I love every note sung by Javert (my favourite character), and every subsequent return to the musical motif in which he first enters (“Now bring me Prisoner 24601”, during Look Down).

I love the blossoming of the harmony in At The End Of The Day at “Like the waves crash on the sand/Like a storm that’ll break any second”.

I love it when both Valjean and Javert hiss “Javert!” simultaneously during their first confrontation (Valjean: I am warning you Javert!/Javert: You know nothing of Javert!)

I love Mdm Thernadier. “Master of the ‘ouse/Isn’t worth me spit/Comforter, philosopher and lifelong shit!”

I love everything Enjolras sings. “One more day before the storm!” abruptly ends the saccharine love triangle passage in One Day More for the passionate idealism and brotherhood of the students, and from there the song unfurls in all its glory, and I’m goose-pimpled from beginning to end.

“They will come when we call.” “Damn their warnings, damn their lies/They will see the people rise.” They didn’t come, and the people didn’t rise, and the slow painful turn of the barricades after the final disastrous battle is always agonizing.

The anguish of Marius’s “Oh my friends, my friends, don’t ask me/What your sacrifice was for” (Empty Chairs at Empty Tables) gets me every time.

I love the entire passage in the epilogue where the spirits of Fantine and Eponine appear and sing with Valjean. “And remember the truth that once was spoken/To love another person is to see the face of God.”

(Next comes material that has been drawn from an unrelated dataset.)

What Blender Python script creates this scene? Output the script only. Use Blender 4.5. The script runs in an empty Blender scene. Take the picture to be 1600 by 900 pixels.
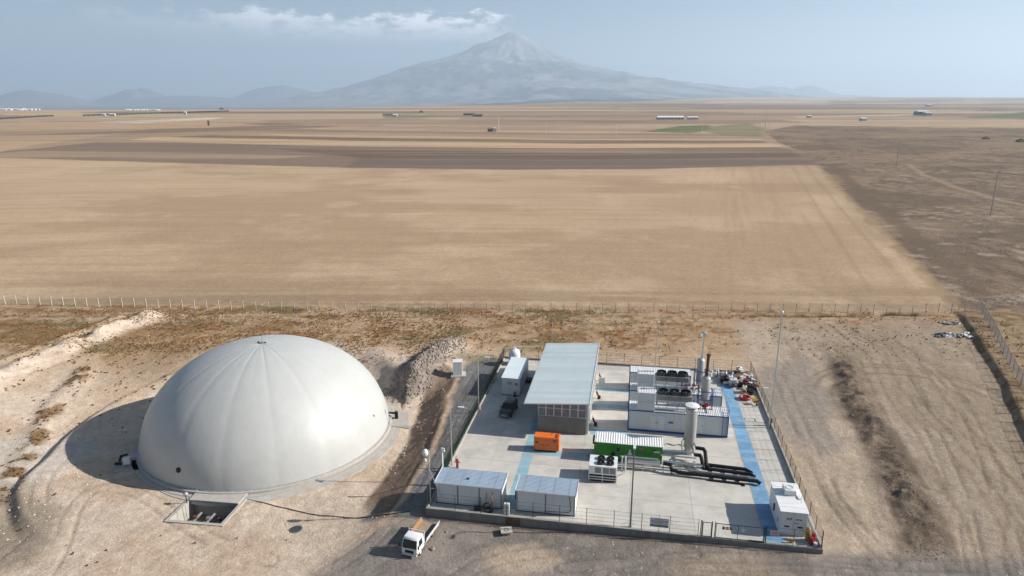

And those closing strains die away, and the finale begins, a faint chorus of distant voices singing in unison, the orchestra silent. “Do you hear the people sing lost in the valley of the night? It is the music of a people who are climbing to the light.” In the next verse the orchestra gives a tentative bass, and then everything starts to gain in momentum and strength till the final jubilant “Tomorrow comes!”, and there’s a lump in my throat, and I’m shaking, and I clap, and clap, and clap.